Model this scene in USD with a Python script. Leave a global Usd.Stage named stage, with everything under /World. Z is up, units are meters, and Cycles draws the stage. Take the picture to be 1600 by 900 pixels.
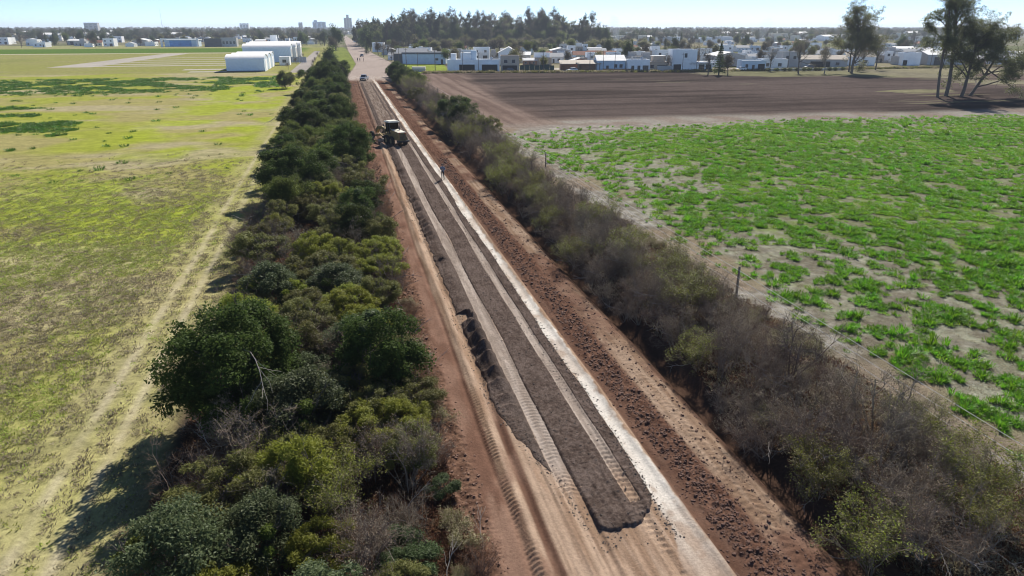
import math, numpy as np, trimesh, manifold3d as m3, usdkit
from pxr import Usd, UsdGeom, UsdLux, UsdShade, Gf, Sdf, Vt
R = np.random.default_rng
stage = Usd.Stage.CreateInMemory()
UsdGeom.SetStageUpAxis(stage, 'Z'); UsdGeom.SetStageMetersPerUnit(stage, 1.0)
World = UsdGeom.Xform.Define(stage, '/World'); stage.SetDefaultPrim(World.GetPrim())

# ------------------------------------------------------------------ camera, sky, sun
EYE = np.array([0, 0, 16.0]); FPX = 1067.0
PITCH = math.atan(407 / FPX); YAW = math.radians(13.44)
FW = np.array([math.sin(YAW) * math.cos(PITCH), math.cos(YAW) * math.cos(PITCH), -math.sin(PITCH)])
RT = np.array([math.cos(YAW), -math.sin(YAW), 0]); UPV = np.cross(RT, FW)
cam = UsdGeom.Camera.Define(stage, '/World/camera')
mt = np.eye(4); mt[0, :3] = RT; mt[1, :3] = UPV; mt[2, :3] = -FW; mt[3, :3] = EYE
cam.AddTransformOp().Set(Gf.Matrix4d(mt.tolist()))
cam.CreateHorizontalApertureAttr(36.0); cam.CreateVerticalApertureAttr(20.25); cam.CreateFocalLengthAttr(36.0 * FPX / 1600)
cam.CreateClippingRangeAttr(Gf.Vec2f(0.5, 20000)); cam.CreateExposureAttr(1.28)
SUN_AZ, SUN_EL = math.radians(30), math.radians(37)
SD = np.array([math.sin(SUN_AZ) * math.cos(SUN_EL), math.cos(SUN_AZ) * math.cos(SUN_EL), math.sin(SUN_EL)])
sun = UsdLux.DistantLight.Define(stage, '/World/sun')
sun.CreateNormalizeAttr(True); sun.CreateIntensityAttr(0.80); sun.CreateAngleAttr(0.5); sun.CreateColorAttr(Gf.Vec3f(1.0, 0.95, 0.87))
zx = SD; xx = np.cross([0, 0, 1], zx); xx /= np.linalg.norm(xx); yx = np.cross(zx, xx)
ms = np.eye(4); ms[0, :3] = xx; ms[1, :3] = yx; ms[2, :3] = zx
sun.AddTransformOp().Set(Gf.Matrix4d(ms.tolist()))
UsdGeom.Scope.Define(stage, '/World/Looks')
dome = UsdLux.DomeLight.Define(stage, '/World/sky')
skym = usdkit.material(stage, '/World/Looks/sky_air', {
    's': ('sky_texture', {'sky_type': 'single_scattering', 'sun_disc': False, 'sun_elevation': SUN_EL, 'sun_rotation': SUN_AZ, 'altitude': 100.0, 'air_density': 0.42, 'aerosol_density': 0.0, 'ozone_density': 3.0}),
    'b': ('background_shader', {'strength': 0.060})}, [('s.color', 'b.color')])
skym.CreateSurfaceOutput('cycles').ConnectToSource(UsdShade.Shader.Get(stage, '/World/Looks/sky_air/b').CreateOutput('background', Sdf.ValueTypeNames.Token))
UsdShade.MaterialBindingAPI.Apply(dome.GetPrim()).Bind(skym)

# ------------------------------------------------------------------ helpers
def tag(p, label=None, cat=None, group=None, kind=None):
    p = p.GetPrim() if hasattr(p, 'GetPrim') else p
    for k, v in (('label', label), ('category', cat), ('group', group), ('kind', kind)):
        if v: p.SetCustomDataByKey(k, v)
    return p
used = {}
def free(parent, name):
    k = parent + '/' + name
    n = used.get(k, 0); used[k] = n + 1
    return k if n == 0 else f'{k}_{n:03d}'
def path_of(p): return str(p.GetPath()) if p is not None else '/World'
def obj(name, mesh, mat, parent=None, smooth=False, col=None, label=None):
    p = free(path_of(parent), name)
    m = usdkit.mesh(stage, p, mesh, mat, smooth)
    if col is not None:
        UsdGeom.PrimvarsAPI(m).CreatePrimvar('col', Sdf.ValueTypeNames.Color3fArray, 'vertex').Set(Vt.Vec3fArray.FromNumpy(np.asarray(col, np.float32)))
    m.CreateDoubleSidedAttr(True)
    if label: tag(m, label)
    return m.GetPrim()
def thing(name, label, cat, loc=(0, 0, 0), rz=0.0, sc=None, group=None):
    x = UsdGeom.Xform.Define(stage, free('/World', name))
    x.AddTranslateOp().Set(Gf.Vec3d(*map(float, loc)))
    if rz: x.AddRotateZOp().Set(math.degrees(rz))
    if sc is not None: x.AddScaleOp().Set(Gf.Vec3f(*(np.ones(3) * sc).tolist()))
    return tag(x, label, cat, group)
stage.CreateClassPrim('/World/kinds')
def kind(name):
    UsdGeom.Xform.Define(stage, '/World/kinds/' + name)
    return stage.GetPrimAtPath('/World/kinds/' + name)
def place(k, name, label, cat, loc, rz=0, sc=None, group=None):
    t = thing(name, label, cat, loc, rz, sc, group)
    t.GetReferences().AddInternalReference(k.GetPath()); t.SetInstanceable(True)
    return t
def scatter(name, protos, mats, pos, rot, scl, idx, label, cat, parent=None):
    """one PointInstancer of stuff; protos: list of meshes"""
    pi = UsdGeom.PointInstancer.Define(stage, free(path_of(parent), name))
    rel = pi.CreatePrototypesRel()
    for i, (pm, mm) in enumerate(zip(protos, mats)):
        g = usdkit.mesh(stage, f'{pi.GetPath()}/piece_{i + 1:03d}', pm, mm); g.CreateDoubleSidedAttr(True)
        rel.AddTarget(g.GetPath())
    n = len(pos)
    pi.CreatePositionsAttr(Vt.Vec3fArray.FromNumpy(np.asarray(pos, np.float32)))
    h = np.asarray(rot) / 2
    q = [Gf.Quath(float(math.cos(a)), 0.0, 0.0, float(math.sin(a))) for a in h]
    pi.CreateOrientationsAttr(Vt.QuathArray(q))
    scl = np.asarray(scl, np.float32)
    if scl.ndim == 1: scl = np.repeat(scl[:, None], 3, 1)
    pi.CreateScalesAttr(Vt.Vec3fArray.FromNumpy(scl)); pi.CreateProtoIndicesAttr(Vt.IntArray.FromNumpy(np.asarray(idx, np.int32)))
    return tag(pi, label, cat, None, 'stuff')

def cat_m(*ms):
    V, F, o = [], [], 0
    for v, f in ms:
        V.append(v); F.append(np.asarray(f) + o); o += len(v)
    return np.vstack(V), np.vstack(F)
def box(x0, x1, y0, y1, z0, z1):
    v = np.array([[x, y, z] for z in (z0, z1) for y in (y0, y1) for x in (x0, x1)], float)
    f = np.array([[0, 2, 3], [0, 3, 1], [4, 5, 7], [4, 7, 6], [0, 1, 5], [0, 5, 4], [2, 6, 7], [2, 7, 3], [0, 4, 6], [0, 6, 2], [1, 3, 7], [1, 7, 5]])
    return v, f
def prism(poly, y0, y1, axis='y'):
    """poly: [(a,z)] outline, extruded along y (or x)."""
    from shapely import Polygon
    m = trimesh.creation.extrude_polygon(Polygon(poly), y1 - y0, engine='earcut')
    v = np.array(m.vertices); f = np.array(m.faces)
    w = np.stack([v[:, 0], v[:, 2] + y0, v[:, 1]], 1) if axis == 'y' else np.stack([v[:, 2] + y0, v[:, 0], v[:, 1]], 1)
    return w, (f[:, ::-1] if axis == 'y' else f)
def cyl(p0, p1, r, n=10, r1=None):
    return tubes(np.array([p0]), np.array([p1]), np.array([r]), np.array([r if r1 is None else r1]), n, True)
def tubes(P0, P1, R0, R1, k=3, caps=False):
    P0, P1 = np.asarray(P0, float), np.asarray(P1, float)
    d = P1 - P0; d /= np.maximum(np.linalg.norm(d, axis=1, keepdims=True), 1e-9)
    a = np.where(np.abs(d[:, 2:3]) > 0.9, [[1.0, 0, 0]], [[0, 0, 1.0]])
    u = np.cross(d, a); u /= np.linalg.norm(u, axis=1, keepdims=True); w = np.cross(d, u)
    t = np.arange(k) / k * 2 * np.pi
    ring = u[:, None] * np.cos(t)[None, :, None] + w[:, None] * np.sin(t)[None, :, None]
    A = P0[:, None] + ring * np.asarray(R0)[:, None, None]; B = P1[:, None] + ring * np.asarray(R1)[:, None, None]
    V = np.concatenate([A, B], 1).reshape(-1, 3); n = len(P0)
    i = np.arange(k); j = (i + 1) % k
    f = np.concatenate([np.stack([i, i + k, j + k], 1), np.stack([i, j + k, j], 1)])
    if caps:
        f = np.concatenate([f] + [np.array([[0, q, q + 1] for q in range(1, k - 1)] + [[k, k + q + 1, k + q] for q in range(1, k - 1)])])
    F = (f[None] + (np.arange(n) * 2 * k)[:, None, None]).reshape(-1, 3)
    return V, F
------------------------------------
Return nothing but the lines running from the start of the data to the line with "World = UsdGeom.Xform.Define(stage, '/World');", please, both ends included and no pictures.

● Task output:
Model this scene in USD with a Python script. Leave a global Usd.Stage named stage, with everything under /World. Z is up, units are meters, and Cycles draws the stage. Take the picture to be 1600 by 900 pixels.
import math, numpy as np, trimesh, manifold3d as m3, usdkit
from pxr import Usd, UsdGeom, UsdLux, UsdShade, Gf, Sdf, Vt
R = np.random.default_rng
stage = Usd.Stage.CreateInMemory()
UsdGeom.SetStageUpAxis(stage, 'Z'); UsdGeom.SetStageMetersPerUnit(stage, 1.0)
World = UsdGeom.Xform.Define(stage, '/World'); stage.SetDefaultPrim(World.GetPrim())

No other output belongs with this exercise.